The FTA's second stop took place on May 8 and 9 near Fort Ord, at the Monterey County Fairgrounds in California. There were three shows with over 900 attendees at each, most "coming from among Fort Ord's 25,000 personnel". Many of the GIs who attended indicated they were "attending an antiwar event for the first time." The organizers had again unsuccessfully requested permission to stage the show on base. The cast included Goodrow, Fonda, Sutherland and Hesseman, while musical entertainment was provided by Big Brother and the Holding Company and, on Saturday night, Johnny Rivers. Starting with the Monterey shows the "folksinger Len Chandler first joined the group" staying for the rest of the tour. Chandler particularly impressed the local underground GI newspaper, Every GI is a P.O.W., which called him "absolutely fantastic". "The music he played and the social connotations blended very well to send a fantastic feeling thru the crowd." The crowd "really ate it up", they wrote.

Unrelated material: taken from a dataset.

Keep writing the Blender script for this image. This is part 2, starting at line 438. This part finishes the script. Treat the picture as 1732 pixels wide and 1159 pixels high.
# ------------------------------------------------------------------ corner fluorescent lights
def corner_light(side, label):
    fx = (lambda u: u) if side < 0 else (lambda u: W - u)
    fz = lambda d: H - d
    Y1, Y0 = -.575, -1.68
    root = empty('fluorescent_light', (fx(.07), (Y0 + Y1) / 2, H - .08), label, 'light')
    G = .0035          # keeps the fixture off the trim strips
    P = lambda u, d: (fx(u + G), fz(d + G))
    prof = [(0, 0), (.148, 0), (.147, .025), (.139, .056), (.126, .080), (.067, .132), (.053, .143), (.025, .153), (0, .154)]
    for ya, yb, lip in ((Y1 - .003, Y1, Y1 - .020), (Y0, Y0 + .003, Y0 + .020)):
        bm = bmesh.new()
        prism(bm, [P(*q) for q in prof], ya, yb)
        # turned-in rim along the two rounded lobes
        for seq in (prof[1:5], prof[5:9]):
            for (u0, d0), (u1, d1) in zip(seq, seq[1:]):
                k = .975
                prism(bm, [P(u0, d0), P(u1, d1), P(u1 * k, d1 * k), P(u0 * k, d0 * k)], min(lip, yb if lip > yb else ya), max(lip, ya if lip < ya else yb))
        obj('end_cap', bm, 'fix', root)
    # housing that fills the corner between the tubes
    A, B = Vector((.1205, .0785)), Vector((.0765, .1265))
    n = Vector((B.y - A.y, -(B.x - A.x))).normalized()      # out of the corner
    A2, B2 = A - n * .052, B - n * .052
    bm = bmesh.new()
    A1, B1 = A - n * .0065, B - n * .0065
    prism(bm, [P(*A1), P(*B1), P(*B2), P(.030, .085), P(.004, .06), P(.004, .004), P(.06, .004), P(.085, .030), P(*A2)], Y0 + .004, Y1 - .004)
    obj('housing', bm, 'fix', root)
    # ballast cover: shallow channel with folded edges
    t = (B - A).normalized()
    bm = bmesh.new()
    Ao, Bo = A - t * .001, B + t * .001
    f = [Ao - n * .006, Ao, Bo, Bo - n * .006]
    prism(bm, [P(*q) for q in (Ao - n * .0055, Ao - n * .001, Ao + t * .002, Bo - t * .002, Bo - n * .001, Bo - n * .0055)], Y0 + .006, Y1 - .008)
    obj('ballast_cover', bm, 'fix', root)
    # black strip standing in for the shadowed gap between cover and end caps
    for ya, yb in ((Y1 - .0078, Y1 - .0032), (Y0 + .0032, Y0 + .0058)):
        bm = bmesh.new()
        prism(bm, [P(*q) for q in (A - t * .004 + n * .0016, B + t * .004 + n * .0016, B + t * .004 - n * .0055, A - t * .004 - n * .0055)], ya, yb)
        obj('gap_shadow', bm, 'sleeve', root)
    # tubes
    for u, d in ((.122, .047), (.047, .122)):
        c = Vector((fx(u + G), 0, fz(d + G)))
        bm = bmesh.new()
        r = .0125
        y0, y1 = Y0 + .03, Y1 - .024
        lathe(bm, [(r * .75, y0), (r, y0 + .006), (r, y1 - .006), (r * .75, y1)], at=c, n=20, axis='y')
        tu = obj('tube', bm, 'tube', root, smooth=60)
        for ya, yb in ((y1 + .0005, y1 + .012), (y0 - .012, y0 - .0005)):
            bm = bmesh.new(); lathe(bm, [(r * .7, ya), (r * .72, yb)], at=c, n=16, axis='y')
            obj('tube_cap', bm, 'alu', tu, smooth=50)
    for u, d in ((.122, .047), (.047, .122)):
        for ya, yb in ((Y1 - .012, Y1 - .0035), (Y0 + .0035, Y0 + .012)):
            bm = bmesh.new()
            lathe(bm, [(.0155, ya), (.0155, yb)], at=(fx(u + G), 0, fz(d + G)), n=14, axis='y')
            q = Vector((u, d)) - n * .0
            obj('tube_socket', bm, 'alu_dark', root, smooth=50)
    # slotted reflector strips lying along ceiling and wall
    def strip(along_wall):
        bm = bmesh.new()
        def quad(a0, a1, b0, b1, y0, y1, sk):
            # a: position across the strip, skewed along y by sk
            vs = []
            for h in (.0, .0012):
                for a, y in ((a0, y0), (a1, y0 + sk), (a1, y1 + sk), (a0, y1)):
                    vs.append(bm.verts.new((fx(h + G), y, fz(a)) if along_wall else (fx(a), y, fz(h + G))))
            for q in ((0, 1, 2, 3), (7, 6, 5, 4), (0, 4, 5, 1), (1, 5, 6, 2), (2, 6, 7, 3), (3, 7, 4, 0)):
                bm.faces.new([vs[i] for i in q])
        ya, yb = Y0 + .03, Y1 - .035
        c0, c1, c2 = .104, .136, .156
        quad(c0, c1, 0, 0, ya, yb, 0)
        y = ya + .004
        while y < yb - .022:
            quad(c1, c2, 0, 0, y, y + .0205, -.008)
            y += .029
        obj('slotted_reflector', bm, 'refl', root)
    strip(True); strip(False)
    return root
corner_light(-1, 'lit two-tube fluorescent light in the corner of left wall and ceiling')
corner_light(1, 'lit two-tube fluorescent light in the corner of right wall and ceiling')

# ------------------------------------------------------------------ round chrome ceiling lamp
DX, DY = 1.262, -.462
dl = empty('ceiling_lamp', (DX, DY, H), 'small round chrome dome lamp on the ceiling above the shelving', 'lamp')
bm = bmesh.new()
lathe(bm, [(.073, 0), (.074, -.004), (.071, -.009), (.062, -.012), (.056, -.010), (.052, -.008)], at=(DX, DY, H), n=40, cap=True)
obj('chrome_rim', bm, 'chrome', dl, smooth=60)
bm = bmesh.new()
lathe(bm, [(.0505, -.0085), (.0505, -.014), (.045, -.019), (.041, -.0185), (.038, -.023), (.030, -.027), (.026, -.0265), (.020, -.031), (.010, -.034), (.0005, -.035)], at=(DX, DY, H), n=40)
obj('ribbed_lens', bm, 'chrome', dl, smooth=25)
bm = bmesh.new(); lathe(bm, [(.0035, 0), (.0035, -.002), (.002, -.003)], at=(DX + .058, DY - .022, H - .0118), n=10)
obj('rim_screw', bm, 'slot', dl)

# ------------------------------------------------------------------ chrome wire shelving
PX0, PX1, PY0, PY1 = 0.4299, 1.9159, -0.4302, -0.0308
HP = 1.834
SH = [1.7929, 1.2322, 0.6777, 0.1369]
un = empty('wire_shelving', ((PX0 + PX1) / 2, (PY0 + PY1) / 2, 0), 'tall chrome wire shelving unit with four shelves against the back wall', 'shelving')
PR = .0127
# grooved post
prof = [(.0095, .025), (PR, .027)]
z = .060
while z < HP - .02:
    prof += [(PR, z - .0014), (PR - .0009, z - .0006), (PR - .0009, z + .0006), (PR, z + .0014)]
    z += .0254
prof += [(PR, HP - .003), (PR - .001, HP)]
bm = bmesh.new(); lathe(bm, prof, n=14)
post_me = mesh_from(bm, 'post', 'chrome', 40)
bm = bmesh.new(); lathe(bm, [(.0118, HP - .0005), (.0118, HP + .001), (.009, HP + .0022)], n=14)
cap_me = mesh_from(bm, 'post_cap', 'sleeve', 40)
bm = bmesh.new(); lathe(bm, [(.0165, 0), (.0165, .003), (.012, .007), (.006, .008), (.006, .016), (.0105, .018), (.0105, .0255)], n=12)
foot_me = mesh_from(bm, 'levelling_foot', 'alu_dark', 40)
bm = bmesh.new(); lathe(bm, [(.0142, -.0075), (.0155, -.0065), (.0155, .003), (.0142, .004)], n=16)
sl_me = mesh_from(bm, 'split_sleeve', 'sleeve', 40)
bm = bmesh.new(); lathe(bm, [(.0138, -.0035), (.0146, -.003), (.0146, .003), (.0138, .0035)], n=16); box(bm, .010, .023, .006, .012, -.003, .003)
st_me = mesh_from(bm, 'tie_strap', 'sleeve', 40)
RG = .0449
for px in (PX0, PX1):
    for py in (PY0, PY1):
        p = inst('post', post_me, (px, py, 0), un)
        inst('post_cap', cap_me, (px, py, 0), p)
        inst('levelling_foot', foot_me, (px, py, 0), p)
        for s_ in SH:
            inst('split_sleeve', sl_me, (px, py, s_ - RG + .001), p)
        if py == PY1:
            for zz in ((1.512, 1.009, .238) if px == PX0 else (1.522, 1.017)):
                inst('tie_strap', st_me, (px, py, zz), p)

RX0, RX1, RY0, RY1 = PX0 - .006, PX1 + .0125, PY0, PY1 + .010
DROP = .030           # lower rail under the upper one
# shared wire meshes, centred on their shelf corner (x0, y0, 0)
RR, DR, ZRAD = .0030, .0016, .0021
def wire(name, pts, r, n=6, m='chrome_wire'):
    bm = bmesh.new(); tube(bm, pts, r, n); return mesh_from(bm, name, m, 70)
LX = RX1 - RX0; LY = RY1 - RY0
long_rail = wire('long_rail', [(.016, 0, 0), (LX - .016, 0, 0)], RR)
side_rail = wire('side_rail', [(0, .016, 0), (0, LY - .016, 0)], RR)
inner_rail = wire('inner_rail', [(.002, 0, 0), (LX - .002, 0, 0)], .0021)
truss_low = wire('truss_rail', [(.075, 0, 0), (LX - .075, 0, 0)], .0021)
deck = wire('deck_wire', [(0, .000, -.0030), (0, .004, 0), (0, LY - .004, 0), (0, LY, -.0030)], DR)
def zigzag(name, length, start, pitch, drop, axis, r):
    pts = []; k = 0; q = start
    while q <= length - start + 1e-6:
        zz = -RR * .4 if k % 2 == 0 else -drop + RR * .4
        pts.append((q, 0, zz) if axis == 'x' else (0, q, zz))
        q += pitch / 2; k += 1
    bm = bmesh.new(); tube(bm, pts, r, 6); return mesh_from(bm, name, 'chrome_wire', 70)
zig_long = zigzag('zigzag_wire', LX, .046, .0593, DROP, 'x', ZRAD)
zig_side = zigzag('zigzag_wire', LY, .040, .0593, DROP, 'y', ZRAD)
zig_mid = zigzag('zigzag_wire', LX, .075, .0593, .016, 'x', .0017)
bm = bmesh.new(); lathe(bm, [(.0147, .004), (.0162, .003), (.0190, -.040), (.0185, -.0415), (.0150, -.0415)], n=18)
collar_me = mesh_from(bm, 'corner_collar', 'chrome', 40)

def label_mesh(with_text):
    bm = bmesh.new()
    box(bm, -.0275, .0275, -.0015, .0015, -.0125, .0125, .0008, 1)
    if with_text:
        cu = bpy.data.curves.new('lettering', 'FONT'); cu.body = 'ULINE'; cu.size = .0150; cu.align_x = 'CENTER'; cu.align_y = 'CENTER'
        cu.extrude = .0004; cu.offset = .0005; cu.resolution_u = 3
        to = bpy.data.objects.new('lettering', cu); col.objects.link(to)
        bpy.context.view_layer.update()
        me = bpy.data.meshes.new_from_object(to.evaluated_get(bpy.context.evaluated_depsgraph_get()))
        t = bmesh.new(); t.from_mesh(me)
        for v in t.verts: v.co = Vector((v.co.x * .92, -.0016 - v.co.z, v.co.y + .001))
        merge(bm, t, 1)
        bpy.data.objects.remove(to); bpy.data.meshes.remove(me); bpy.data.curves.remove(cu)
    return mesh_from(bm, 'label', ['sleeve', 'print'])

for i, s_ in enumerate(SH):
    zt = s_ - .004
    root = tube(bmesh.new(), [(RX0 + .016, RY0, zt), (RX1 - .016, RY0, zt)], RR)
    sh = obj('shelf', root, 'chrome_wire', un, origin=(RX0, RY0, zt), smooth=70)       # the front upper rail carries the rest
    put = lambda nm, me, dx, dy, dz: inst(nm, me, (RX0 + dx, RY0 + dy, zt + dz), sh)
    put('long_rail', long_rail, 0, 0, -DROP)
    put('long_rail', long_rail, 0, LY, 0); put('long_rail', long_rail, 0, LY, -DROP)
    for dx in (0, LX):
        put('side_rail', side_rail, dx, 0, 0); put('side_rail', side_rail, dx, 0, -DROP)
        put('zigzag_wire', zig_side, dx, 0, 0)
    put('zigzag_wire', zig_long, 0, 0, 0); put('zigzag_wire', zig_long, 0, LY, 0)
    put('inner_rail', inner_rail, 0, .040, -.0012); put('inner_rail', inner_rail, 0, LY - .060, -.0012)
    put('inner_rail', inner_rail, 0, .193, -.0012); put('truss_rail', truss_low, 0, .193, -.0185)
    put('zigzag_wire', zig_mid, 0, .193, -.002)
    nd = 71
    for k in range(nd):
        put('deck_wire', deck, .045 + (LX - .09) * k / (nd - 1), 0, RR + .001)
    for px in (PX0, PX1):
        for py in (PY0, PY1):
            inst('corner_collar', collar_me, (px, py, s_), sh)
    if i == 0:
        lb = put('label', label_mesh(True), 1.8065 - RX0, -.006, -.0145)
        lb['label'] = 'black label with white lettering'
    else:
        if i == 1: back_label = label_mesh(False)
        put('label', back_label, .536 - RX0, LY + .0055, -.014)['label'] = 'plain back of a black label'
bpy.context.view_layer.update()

The paper also praised a local Monterey women's group which put on a skit "drawing on the similarities of women's oppression to the GI's oppression." P.O.W. also complained that the commander at Fort Ord had allowed Canned Heat on the base, but not the FTA Show. They told him to get off his fat ass "and take a look around you." "And don't try and rack your brain trying to figure out what FTA stands for because it's not in any army code book. It means Fuck the Army."